No Need for Rogue Mobile


Shannon E. Denison

Mobile marketing best practices begin with setting solid goals and determining how to best measure.

As marketers eagerly embrace and explore any given, newest “channel,” they always encounter fresh issues, technologies, regulations, obstacles, and opportunities. And, with new layers of input, our data-age, celebrated Big Data gets even bigger. As one of these channels, mobile is still on this curve for many marketers racing to get up to speed and operational on the opportunity.

As our practices and methods mature, and we refine the so-called best of these, the challenge of channel entry and effectiveness is further complicated by an industry-within-the-industry, where technology and customer adoption are both evolving at record speeds, perhaps more quickly than in any other. As the industry tears forward, tech and customer adoption fuel one another at record speed.

To date, there has been surging experimental innovation and haphazard attempts at simply porting over and tweaking what we did in the most recent other new channels to juice progress in the world of mobile. If we want to be effective, to measure and learn and scale, we must focus on consistency, and the smart application of tried and true. We are wise to eschew the haphazard and play smart as mobile marketing best practices emerge. This comes down to a focus on setting clear goals and making rational choices to service those goals.

A Quick Look at the Concept of the Marketing Goal Itself

If you think about channel progression, you might say we’ve progressed past the definition itself.
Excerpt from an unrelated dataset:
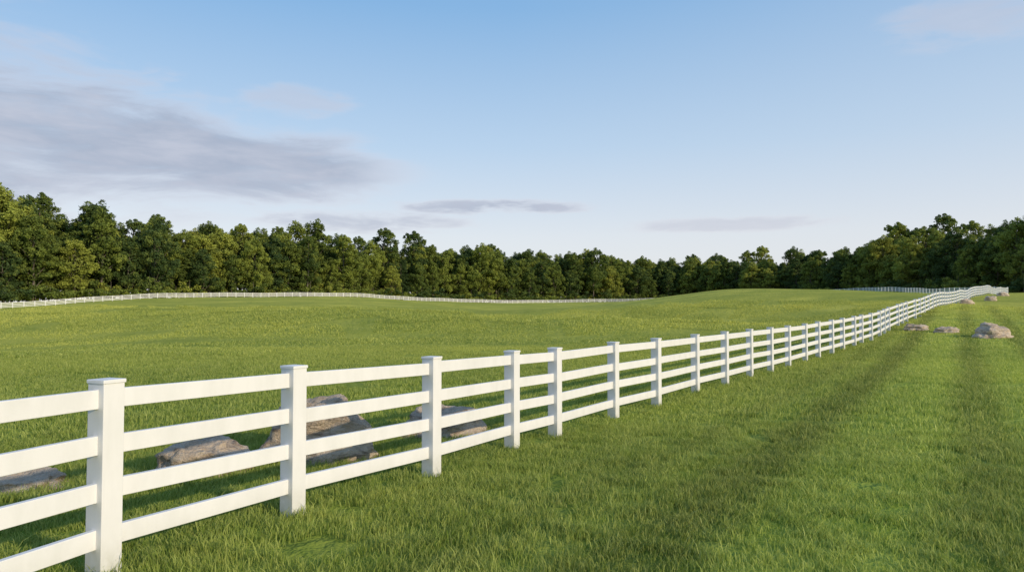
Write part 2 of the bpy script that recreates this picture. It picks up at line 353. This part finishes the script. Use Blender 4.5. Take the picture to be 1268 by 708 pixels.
TP=[tree(1,26,7.4,3,),tree(2,25,6.0,2.5),tree(3,29,7.6,5),tree(4,22,6.4,2),tree(5,27,5.4,4),tree(6,24,7.8,2.5),tree(7,31,6.4,5),
    tree(8,25,3.8,3,'pine'),tree(9,20,3.6,1.5,'pine'),tree(10,5,3.2,0,'shrub'),tree(11,8,3.5,0,'shrub')]
LINE=[(-330,20,1),(-240,85,1),(-185,140,1),(-148,192,1.05),(-128,222,1.10),(-112,250,1.06),(-92,270,1.02),(-66,292,1.04),(-30,340,1.0),(25,368,.98),(60,388,.95),(88,393,.88),(112,375,.86),(137,338,.92),
      (148,286,.94),(151,240,.95),(150,210,.93),(158,160,.95),(180,110,1),(240,60,1),(330,20,1)]
LP=np.array(LINE,float); seg=np.hypot(*np.diff(LP[:,:2],axis=0).T); cum=np.r_[0,np.cumsum(seg)]
pts=[];rots=[];scl=[];idx=[]
rg=np.random.default_rng(79)
PR=[.16,.15,.12,.16,.11,.15,.09,.04,.02]
for row in range(5):
    s=0
    while s<cum[-1]:
        x=np.interp(s,cum,LP[:,0]);y=np.interp(s,cum,LP[:,1]); h=np.interp(s,cum,LP[:,2])
        i=min(np.searchsorted(cum,s,side='right')-1,len(seg)-1); d=(LP[i+1,:2]-LP[i,:2])/seg[i]; nrm=np.array([-d[1],d[0]])
        off=row*8.0+rg.normal(0,2.0)
        p=np.array([x,y])+nrm*off+d*rg.normal(0,1)
        k=rg.choice(9,p=PR); q=h*(rg.uniform(.55,.95) if row==0 else rg.uniform(.66,1.10))*(1+.06*math.sin(s*.075)+.05*math.sin(s*.19+1))
        pts.append((*p,0));rots.append((0,0,rg.uniform(0,6.28)));scl.append((q*rg.uniform(.95,1.25),)*2+(q,));idx.append(k)
        s+=rg.uniform(4.2,8.5)
# woods behind the bends of the edge, so no daylight shows through
for (cx,cy,rx,ry,nn_) in ((98,418,30,22,60),(70,425,30,18,40),(-20,380,30,15,25)):
    for _ in range(nn_):
        q=rg.uniform(.7,.92); pts.append((cx+rg.uniform(-rx,rx),cy+rg.uniform(-ry,ry),0)); rots.append((0,0,rg.uniform(0,6.28))); scl.append((q*1.1,q*1.1,q)); idx.append(rg.choice(9,p=PR))
for row in range(3):
    s=0
    while s<cum[-1]:
        x=np.interp(s,cum,LP[:,0]);y=np.interp(s,cum,LP[:,1]); i=min(np.searchsorted(cum,s,side='right')-1,len(seg)-1); d=(LP[i+1,:2]-LP[i,:2])/seg[i]; nrm=np.array([-d[1],d[0]])
        p=np.array([x,y])+nrm*(-5+row*4.5+rg.normal(0,1)); q=rg.uniform(.5,1.3)
        pts.append((*p,0));rots.append((0,0,rg.uniform(0,6.28)));scl.append((q*1.2,q*1.2,q));idx.append(9+rg.integers(0,2)); s+=rg.uniform(2.5,6)
pts=np.array(pts); pts[:,2]=ground(pts[:,0],pts[:,1])-.2
scatter('tree_line',pts,rots,scl,idx,TP)

# ------------------------------------------------------------------ sky + sun
AZ,EL=R(126),R(20)
w=bpy.data.worlds.new('World'); sc.world=w; w.use_nodes=True; w.node_tree.nodes.clear(); t=NT(w.node_tree)
out=t.n('ShaderNodeOutputWorld'); bg=t.n('ShaderNodeBackground'); bg.inputs[1].default_value=.15
sk=t.n('ShaderNodeTexSky',sky_type='NISHITA'); sk.sun_disc=False; sk.sun_elevation=EL; sk.sun_rotation=AZ; sk.air_density=1.0; sk.dust_density=.6; sk.ozone_density=1.6
gen=t.n('ShaderNodeTexCoord').outputs['Generated']; sp=t.n('ShaderNodeSeparateXYZ'); t.put(sp.inputs[0],gen)
az=t.m('ARCTAN2',sp.outputs[0],sp.outputs[1]); el=t.m('ARCSINE',sp.outputs[2])
cv=t.n('ShaderNodeCombineXYZ'); t.put(cv.inputs[0],az); t.put(cv.inputs[1],t.m('MULTIPLY',el,4.2))
N1=t.noise(cv.outputs[0],4.0,6,.6,.5); N2=t.noise(cv.outputs[0],10,4,.6,.3)
# hazy summer air: pale toward the horizon
rp=t.n('ShaderNodeValToRGB'); t.put(rp.inputs[0],t.mr(el,0,1.0,0,1)); cr=rp.color_ramp; cr.interpolation='LINEAR'
q=[(0,(.84,.82,.82)),(.10,(.76,.80,.86)),(.22,(.51,.67,.86)),(.40,(.25,.48,.79)),(1,(.13,.31,.66))]
cr.elements[0].position=0; cr.elements[0].color=(*q[0][1],1); cr.elements[1].position=1; cr.elements[1].color=(*q[-1][1],1)
for p,c in q[1:-1]: e=cr.elements.new(p); e.color=(*c,1)
hz=t.mix(1.0,rp.outputs[0],(6.667,6.667,6.667),'MULTIPLY')
base=t.mix(.88,sk.outputs[0],hz)
base=t.mix(t.mr(az,.0,.9,0,.24),base,(4.8,4.9,5.1))
def lens(a0,e0,ha,he,amt):
    a_=t.m('DIVIDE',t.m('SUBTRACT',az,a0),ha); e_=t.m('DIVIDE',t.m('SUBTRACT',el,e0),he)
    l=t.m('SUBTRACT',1,t.m('ADD',t.m('MULTIPLY',a_,a_),t.m('MULTIPLY',e_,e_)),clamp=True)
    l2=t.mr(t.m('ADD',t.m('MULTIPLY',l,.7),t.m('MULTIPLY',t.m('SUBTRACT',N2,.5),1.8)),.1,.8,0,1,True)
    return t.m('MULTIPLY',t.m('MULTIPLY',l2,t.mr(l,0,.7,0,1,True)),amt)
tq=t.mr(az,-.75,-.10,0,1); hw=t.mr(tq,0,1,.150,.012); cc=t.mr(tq,0,1,.200,.184)
wd=t.m('SUBTRACT',1,t.m('DIVIDE',t.m('ABSOLUTE',t.m('SUBTRACT',el,cc)),hw)); wd=t.m('MAXIMUM',wd,-.8)
d0=t.m('ADD',t.m('MULTIPLY',wd,.40),t.m('MULTIPLY',t.m('SUBTRACT',N1,.5),1.2)); d0=t.m('ADD',d0,t.m('MULTIPLY',t.m('SUBTRACT',N2,.5),.4)); d0=t.m('MULTIPLY',t.mr(d0,-.12,.38,0,1,True),t.mr(az,-.26,-.08,1,0,True))
ds=[lens(-.03,.141,.18,.015,1),lens(-.2,.118,.2,.022,.8),lens(.29,.113,.2,.014,.6),lens(.57,.33,.13,.04,.5),lens(-.29,.272,.1,.03,.5)]
cl=d0
for q in ds: cl=t.m('MAXIMUM',cl,q)
ccol=t.mix(t.mr(N2,.35,.68,0,1),(2.6,2.95,3.75),(3.5,3.7,4.4))
ccol=t.mix(t.mr(cl,.15,.85,0,1),(4.8,4.6,5.0),ccol)
t.put(bg.inputs[0],t.mix(t.m('MULTIPLY',cl,.88),base,ccol)); t.put(out.inputs[0],bg.outputs[0])
ld=bpy.data.lights.new('sun','SUN'); ld.energy=3.5; ld.angle=R(1.0); ld.color=(1,.84,.61); lo=bpy.data.objects.new('sun',ld); sc.collection.objects.link(lo)
lo.rotation_euler=Vector((math.sin(AZ)*math.cos(EL),math.cos(AZ)*math.cos(EL),math.sin(EL))).to_track_quat('Z','Y').to_euler()
cd=bpy.data.cameras.new('camera'); cd.sensor_width=36; cd.lens=25.55; cd.clip_start=.1; cd.clip_end=6000
co=bpy.data.objects.new('camera',cd); sc.collection.objects.link(co); co.location=(0,0,EYE); co.rotation_euler=(R(90)+math.atan(30/900),0,0); sc.camera=co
It started with outdoor advertising: a simple message to consumers passing by, with a simple goal of awareness, of which had no other purpose than purchase. Then as each new communication channel was born, shortly thereafter, we found ways to borrow or buy time on that channel for the same simple two-step purpose – drive awareness and inspire a purchase. Newspaper or magazine telemarketing, radio, and even television advertising – they all were territory for the quest.

And, by the late ’60s, we had direct marketing. It wasn’t until 25 years later that we did have a “new channel,” primarily considered another form of direct marketing – and that was email. Less than 10 years later, brands and publishers were embracing the Internet and we had more than a new channel – we had exploding new ways to engage with consumers, capture data, and influence the bottom line directly, indirectly, immediately, and over time. Enter digital.

With all new advertising real estate, new ways to communicate, and methods to measure those engagements, beyond ultimate sales, we begin to define new goals, and new metrics. The channel was interactive, the data was rich (or at least immense), and we could, for the first time measure things besides purchase, and capture behaviors in real-time.

But as fast as we were pushing the digital, engagement, and marketing envelopes, we began getting lost in the data and technology – and yearning for our simple and easy to measure goal. Did I sell more? Did I make more money?We started asking ourselves the uncomfortable questions – checking ourselves.

And just as we were getting comfortable with having to step up to the big opportunity and hard work in digital, and getting those questions answered…in comes mobile. Mobile smartphones. Mobile tablets. So, maybe, one of our best big lessons around mobile is, “slow down.”

To situate to play smart with mobile and with a clear map, simply ask – is the goal awareness, engagement, or conversion?

  • If it’s awareness – you’ll measure lift. That is, population, area, or store-based lift. And, you’ll measure it over time.
  • For engagement as the goal – you’ll measure response. And always apply what you learn. Also, measure lift against response rates.
  • Conversion. This one is more nuanced. If the conversion can occur in the communication channel by which you are reaching out (think telemarketing, where you can order over the phone), then by all means – measure conversion (purchase, registration). If, however, the user has to change channels to convert – measure response. If you have an opt-in relationship with the consumer, you should be able to take the simple additional step, and measure conversion, as well.

And take heart – because when a purchase or sign-up experience can be designed and executed on a smartphone or tablet – this is ideal. So, we should savor the ability provided by this channel to measure as well as the clarity of that direct channel attribution. This level of mobile device engagement is where the world is headed – so keep figuring it out.

It’s worth noting that out-of-channel purchase attribution, as well as omni-channel views, tactics, and measurements, should only be a focus after a customer has opted-in to each of the coordinated channels. Attempts to the contrary will more often lead to costs of the effort being greater than the benefit of knowing.

I’m not suggesting we halt the kind of experimental innovation we’ve seen or stop pushing channel boundaries. But, I’m advocating a better tie between goal and approach, with each and every execution. Clearly, goals should be measured by metrics tied directly to the channel aptitude as well as to the more subjective measured, delight of the customer.

No, neither of these measurements ties deterministically to the bottom line – but neither does TV advertising, and yet we don’t question why we spend there!

The driving force of a mobile-led campaign should always be the goal. But that goal, by nature of the beast, should only at times be measured indirectly, and the focus or aim of direct measurement – attribution – should live directly in the tried and true: measuring lift, response, and conversion.